Well, he replied, schools have always scrambled to get their share of the money, but now it has reached a point where they need everything they can get just to cover operations, just to keep going.

I told him the doors I am knocking are telling me this is the first year the state has not funded growth. "You could argue growth wasn't funded," he replied, acknowledging no new money to cover the expanding number of students. But, he said ways have been found to fund the growth with existing money.

Those are not fortunate ways, though. Social security and retirement funds were raided, and daily bus services slashed.

"We've gone through a couple of very difficult years and I don't see recovery taking place," he said, again tying the problem to the sour economy.

Will educators ask for money to match growth next year? "At this point, after two years . . . it actually needs to be funded," he said.

And now, I close my blog with what I should have opened with. Perhaps I will learn more about this and blog anew on it in the future.

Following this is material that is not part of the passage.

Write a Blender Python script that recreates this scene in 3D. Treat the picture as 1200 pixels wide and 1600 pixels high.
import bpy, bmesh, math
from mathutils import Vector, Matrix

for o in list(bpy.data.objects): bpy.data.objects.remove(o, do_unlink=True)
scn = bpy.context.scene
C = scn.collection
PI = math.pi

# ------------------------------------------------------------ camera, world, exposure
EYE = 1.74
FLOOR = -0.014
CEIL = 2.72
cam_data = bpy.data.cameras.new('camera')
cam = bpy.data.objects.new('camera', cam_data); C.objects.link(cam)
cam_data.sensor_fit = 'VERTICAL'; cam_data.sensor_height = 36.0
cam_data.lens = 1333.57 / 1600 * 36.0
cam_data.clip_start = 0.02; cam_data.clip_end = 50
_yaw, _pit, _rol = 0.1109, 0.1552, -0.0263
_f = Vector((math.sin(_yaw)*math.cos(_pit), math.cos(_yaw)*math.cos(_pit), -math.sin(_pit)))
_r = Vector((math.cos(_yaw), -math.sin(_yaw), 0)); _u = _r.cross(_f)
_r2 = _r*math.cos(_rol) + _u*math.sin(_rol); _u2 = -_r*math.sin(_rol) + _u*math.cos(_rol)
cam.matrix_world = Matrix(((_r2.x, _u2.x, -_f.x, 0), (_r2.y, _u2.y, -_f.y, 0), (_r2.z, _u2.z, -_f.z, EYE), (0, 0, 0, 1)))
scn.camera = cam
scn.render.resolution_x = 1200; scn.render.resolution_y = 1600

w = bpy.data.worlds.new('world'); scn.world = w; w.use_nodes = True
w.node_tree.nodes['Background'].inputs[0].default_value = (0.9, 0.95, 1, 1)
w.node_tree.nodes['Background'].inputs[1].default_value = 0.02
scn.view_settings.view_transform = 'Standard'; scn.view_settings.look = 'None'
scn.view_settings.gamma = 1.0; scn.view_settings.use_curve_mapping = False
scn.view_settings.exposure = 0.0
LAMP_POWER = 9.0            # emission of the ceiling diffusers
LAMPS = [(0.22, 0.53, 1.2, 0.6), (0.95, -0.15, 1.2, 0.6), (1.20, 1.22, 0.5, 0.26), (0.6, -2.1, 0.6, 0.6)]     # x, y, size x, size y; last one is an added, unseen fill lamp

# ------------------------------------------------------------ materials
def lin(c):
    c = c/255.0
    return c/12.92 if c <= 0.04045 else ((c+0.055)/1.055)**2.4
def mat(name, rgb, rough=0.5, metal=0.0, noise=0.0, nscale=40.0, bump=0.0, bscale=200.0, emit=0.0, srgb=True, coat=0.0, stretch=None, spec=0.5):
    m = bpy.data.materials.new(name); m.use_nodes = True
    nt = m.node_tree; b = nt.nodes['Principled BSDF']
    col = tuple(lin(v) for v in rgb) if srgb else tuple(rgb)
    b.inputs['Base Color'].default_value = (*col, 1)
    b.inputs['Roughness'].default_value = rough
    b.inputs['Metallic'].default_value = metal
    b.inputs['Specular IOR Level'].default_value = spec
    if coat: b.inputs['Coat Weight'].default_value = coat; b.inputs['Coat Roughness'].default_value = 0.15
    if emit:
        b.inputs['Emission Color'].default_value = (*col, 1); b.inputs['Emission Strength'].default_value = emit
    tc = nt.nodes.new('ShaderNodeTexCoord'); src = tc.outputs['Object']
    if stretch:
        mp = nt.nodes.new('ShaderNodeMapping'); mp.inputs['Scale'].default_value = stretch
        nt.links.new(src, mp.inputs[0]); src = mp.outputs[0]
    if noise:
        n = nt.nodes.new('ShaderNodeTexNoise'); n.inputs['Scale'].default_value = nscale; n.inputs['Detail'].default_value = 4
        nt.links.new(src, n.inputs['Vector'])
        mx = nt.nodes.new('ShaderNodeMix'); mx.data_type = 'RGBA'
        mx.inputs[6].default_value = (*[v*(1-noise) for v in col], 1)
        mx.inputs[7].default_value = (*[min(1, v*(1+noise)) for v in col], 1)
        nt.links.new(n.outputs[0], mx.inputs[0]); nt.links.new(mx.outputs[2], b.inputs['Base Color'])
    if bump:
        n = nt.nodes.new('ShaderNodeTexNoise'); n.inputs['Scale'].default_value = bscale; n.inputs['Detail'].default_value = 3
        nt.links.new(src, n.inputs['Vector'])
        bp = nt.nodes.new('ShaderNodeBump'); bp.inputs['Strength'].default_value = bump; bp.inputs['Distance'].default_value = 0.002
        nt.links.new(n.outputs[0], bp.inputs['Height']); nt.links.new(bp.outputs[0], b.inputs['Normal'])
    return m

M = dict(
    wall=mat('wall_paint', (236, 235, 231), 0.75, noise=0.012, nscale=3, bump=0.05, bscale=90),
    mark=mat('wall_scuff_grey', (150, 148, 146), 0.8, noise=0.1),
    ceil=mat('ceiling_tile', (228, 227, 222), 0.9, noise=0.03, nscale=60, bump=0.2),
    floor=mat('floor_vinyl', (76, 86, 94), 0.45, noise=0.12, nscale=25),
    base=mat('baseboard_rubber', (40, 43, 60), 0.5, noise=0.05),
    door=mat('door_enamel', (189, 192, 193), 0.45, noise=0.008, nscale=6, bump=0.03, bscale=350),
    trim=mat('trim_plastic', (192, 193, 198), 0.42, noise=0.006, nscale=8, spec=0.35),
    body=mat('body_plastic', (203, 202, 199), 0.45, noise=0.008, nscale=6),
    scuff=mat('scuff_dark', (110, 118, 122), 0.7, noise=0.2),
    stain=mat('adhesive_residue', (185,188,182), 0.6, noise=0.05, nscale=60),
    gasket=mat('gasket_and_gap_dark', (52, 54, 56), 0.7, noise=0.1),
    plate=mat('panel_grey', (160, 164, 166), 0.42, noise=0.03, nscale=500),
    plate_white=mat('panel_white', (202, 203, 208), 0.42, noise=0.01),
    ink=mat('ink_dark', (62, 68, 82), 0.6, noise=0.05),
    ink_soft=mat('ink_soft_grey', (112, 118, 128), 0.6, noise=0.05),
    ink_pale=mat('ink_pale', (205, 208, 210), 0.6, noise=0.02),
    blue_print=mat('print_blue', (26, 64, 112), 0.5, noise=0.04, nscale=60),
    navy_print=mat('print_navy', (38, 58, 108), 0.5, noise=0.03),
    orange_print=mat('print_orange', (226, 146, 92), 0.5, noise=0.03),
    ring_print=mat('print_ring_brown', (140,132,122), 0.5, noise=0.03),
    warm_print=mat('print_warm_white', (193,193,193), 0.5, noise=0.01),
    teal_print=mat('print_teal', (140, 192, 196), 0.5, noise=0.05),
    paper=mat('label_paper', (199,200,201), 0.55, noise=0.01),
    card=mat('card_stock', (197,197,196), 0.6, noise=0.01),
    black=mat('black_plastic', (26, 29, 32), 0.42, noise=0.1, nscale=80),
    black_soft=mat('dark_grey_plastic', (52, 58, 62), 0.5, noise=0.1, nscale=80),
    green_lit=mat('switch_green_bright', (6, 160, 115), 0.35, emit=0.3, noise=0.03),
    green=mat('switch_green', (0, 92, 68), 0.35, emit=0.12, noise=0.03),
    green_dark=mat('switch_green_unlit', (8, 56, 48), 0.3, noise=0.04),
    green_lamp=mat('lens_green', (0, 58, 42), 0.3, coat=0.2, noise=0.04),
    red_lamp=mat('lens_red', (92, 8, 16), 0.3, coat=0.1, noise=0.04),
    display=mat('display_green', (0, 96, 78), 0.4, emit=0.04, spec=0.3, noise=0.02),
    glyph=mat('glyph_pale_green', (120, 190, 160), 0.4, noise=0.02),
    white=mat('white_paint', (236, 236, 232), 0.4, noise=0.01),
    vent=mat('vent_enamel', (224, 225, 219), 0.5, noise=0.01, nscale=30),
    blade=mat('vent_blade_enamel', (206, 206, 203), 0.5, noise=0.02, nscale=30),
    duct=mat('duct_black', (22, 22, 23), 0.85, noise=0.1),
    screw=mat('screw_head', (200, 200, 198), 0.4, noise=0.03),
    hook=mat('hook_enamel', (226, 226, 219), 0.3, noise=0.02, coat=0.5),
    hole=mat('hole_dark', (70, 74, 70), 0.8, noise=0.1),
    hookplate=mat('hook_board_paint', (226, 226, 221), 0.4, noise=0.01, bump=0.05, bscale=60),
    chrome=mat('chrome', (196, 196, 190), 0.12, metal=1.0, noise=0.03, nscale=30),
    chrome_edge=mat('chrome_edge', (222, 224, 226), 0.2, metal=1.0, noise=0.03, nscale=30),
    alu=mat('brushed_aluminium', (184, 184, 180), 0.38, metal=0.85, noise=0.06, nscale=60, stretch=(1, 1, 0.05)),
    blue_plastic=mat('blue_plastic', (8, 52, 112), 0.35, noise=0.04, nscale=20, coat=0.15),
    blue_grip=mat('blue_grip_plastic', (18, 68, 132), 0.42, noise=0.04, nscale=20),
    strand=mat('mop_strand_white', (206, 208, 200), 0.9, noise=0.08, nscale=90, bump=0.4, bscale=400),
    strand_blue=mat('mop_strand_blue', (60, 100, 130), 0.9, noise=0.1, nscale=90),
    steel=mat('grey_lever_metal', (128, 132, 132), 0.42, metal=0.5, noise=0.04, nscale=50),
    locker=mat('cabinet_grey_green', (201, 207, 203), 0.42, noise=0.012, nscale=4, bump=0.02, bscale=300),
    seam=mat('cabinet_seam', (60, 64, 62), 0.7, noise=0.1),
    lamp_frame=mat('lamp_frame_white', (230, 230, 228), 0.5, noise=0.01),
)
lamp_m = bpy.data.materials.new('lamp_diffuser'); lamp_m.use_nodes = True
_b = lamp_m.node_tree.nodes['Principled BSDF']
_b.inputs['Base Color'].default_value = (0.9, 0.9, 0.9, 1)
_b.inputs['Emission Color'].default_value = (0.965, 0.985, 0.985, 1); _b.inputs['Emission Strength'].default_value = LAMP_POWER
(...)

Depending on how you measure it, Utah is not stingy on funding. Oh, yes, it is true the state, year after year, ranks right at the bottom in per pupil spending. But . . . it doesn't rank even near the bottom in spending as a percentage of total state outlays.

"It is higher than other states," Hauber said. He didn't have the exact figure at his fingertips, but suggested 46 to 50 percent of the state budget goes to education.